Request: Reproduce every entry exactly, without alteration.

Provided records:
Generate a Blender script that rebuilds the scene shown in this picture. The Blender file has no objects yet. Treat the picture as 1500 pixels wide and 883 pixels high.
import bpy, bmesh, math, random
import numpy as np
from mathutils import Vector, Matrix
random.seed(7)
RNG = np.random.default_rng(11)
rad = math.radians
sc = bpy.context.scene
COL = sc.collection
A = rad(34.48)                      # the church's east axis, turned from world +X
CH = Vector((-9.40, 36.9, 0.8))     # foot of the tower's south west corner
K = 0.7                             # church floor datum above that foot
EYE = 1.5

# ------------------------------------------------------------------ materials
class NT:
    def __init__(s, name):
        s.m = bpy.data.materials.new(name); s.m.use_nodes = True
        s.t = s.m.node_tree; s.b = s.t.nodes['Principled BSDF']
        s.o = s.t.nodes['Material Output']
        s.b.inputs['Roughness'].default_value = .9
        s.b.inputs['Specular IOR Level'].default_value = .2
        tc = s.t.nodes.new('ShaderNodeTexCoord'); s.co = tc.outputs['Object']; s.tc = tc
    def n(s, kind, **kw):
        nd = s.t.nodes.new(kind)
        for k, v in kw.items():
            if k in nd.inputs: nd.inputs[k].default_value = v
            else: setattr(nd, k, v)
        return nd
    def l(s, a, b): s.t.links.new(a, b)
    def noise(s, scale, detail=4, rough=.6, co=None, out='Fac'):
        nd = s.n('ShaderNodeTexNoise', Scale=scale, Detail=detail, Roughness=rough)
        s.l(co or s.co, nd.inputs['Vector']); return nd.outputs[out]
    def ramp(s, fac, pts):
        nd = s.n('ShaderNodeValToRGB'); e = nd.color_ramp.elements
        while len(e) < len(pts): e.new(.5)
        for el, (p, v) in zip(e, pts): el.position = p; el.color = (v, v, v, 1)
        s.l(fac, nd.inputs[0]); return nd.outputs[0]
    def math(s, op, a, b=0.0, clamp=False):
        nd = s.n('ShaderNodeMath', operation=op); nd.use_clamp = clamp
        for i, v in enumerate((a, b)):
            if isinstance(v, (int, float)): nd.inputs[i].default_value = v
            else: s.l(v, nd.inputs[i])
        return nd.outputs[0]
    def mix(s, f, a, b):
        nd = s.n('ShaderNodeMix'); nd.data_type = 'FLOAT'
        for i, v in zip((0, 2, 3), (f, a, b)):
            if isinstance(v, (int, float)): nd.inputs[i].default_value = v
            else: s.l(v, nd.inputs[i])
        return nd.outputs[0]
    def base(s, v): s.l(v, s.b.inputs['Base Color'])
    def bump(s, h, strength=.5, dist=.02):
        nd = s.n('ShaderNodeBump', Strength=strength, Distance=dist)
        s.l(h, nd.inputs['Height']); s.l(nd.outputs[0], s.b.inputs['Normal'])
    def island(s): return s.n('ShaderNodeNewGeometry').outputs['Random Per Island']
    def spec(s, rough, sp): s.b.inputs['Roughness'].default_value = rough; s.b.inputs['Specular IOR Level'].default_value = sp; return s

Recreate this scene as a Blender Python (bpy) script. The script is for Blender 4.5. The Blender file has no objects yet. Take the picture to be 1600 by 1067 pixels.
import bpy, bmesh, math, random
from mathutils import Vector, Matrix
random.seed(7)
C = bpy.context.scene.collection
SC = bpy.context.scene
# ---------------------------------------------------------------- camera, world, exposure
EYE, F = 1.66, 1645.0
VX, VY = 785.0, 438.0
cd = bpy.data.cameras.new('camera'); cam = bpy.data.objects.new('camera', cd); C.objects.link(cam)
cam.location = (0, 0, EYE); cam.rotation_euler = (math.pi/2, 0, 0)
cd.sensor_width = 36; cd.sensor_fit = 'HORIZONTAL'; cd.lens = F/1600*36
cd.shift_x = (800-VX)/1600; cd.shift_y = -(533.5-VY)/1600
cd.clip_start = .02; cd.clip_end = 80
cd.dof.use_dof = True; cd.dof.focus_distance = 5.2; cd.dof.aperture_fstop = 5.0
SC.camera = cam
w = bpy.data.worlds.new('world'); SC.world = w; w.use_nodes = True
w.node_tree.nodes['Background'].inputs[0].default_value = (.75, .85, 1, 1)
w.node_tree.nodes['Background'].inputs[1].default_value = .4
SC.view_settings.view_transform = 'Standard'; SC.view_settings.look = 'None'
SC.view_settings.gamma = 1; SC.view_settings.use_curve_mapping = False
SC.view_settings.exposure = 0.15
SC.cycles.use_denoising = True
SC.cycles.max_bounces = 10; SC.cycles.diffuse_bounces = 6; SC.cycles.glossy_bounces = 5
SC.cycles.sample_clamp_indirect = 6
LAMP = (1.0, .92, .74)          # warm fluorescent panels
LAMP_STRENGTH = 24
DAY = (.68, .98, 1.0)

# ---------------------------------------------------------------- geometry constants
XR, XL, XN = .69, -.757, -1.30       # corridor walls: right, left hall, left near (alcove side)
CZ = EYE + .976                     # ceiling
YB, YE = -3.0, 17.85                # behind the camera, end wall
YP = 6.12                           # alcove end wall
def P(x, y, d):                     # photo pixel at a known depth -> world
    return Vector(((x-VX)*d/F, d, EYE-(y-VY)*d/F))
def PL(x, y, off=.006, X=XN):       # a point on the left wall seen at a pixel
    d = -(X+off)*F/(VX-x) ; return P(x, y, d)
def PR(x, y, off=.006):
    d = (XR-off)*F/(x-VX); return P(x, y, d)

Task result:
Generate a Blender script that rebuilds the scene shown in this picture. The Blender file has no objects yet. Treat the picture as 1500 pixels wide and 883 pixels high.
import bpy, bmesh, math, random
import numpy as np
from mathutils import Vector, Matrix
random.seed(7)
RNG = np.random.default_rng(11)
rad = math.radians
sc = bpy.context.scene
COL = sc.collection
A = rad(34.48)                      # the church's east axis, turned from world +X
CH = Vector((-9.40, 36.9, 0.8))     # foot of the tower's south west corner
K = 0.7                             # church floor datum above that foot
EYE = 1.5

# ------------------------------------------------------------------ materials
class NT:
    def __init__(s, name):
        s.m = bpy.data.materials.new(name); s.m.use_nodes = True
        s.t = s.m.node_tree; s.b = s.t.nodes['Principled BSDF']
        s.o = s.t.nodes['Material Output']
        s.b.inputs['Roughness'].default_value = .9
        s.b.inputs['Specular IOR Level'].default_value = .2
        tc = s.t.nodes.new('ShaderNodeTexCoord'); s.co = tc.outputs['Object']; s.tc = tc
    def n(s, kind, **kw):
        nd = s.t.nodes.new(kind)
        for k, v in kw.items():
            if k in nd.inputs: nd.inputs[k].default_value = v
            else: setattr(nd, k, v)
        return nd
    def l(s, a, b): s.t.links.new(a, b)
    def noise(s, scale, detail=4, rough=.6, co=None, out='Fac'):
        nd = s.n('ShaderNodeTexNoise', Scale=scale, Detail=detail, Roughness=rough)
        s.l(co or s.co, nd.inputs['Vector']); return nd.outputs[out]
    def ramp(s, fac, pts):
        nd = s.n('ShaderNodeValToRGB'); e = nd.color_ramp.elements
        while len(e) < len(pts): e.new(.5)
        for el, (p, v) in zip(e, pts): el.position = p; el.color = (v, v, v, 1)
        s.l(fac, nd.inputs[0]); return nd.outputs[0]
    def math(s, op, a, b=0.0, clamp=False):
        nd = s.n('ShaderNodeMath', operation=op); nd.use_clamp = clamp
        for i, v in enumerate((a, b)):
            if isinstance(v, (int, float)): nd.inputs[i].default_value = v
            else: s.l(v, nd.inputs[i])
        return nd.outputs[0]
    def mix(s, f, a, b):
        nd = s.n('ShaderNodeMix'); nd.data_type = 'FLOAT'
        for i, v in zip((0, 2, 3), (f, a, b)):
            if isinstance(v, (int, float)): nd.inputs[i].default_value = v
            else: s.l(v, nd.inputs[i])
        return nd.outputs[0]
    def base(s, v): s.l(v, s.b.inputs['Base Color'])
    def bump(s, h, strength=.5, dist=.02):
        nd = s.n('ShaderNodeBump', Strength=strength, Distance=dist)
        s.l(h, nd.inputs['Height']); s.l(nd.outputs[0], s.b.inputs['Normal'])
    def island(s): return s.n('ShaderNodeNewGeometry').outputs['Random Per Island']
    def spec(s, rough, sp): s.b.inputs['Roughness'].default_value = rough; s.b.inputs['Specular IOR Level'].default_value = sp; return s

Recreate this scene as a Blender Python (bpy) script. The script is for Blender 4.5. The Blender file has no objects yet. Take the picture to be 1600 by 1067 pixels.
import bpy, bmesh, math, random
from mathutils import Vector, Matrix
random.seed(7)
C = bpy.context.scene.collection
SC = bpy.context.scene
# ---------------------------------------------------------------- camera, world, exposure
EYE, F = 1.66, 1645.0
VX, VY = 785.0, 438.0
cd = bpy.data.cameras.new('camera'); cam = bpy.data.objects.new('camera', cd); C.objects.link(cam)
cam.location = (0, 0, EYE); cam.rotation_euler = (math.pi/2, 0, 0)
cd.sensor_width = 36; cd.sensor_fit = 'HORIZONTAL'; cd.lens = F/1600*36
cd.shift_x = (800-VX)/1600; cd.shift_y = -(533.5-VY)/1600
cd.clip_start = .02; cd.clip_end = 80
cd.dof.use_dof = True; cd.dof.focus_distance = 5.2; cd.dof.aperture_fstop = 5.0
SC.camera = cam
w = bpy.data.worlds.new('world'); SC.world = w; w.use_nodes = True
w.node_tree.nodes['Background'].inputs[0].default_value = (.75, .85, 1, 1)
w.node_tree.nodes['Background'].inputs[1].default_value = .4
SC.view_settings.view_transform = 'Standard'; SC.view_settings.look = 'None'
SC.view_settings.gamma = 1; SC.view_settings.use_curve_mapping = False
SC.view_settings.exposure = 0.15
SC.cycles.use_denoising = True
SC.cycles.max_bounces = 10; SC.cycles.diffuse_bounces = 6; SC.cycles.glossy_bounces = 5
SC.cycles.sample_clamp_indirect = 6
LAMP = (1.0, .92, .74)          # warm fluorescent panels
LAMP_STRENGTH = 24
DAY = (.68, .98, 1.0)

# ---------------------------------------------------------------- geometry constants
XR, XL, XN = .69, -.757, -1.30       # corridor walls: right, left hall, left near (alcove side)
CZ = EYE + .976                     # ceiling
YB, YE = -3.0, 17.85                # behind the camera, end wall
YP = 6.12                           # alcove end wall
def P(x, y, d):                     # photo pixel at a known depth -> world
    return Vector(((x-VX)*d/F, d, EYE-(y-VY)*d/F))
def PL(x, y, off=.006, X=XN):       # a point on the left wall seen at a pixel
    d = -(X+off)*F/(VX-x) ; return P(x, y, d)
def PR(x, y, off=.006):
    d = (XR-off)*F/(x-VX); return P(x, y, d)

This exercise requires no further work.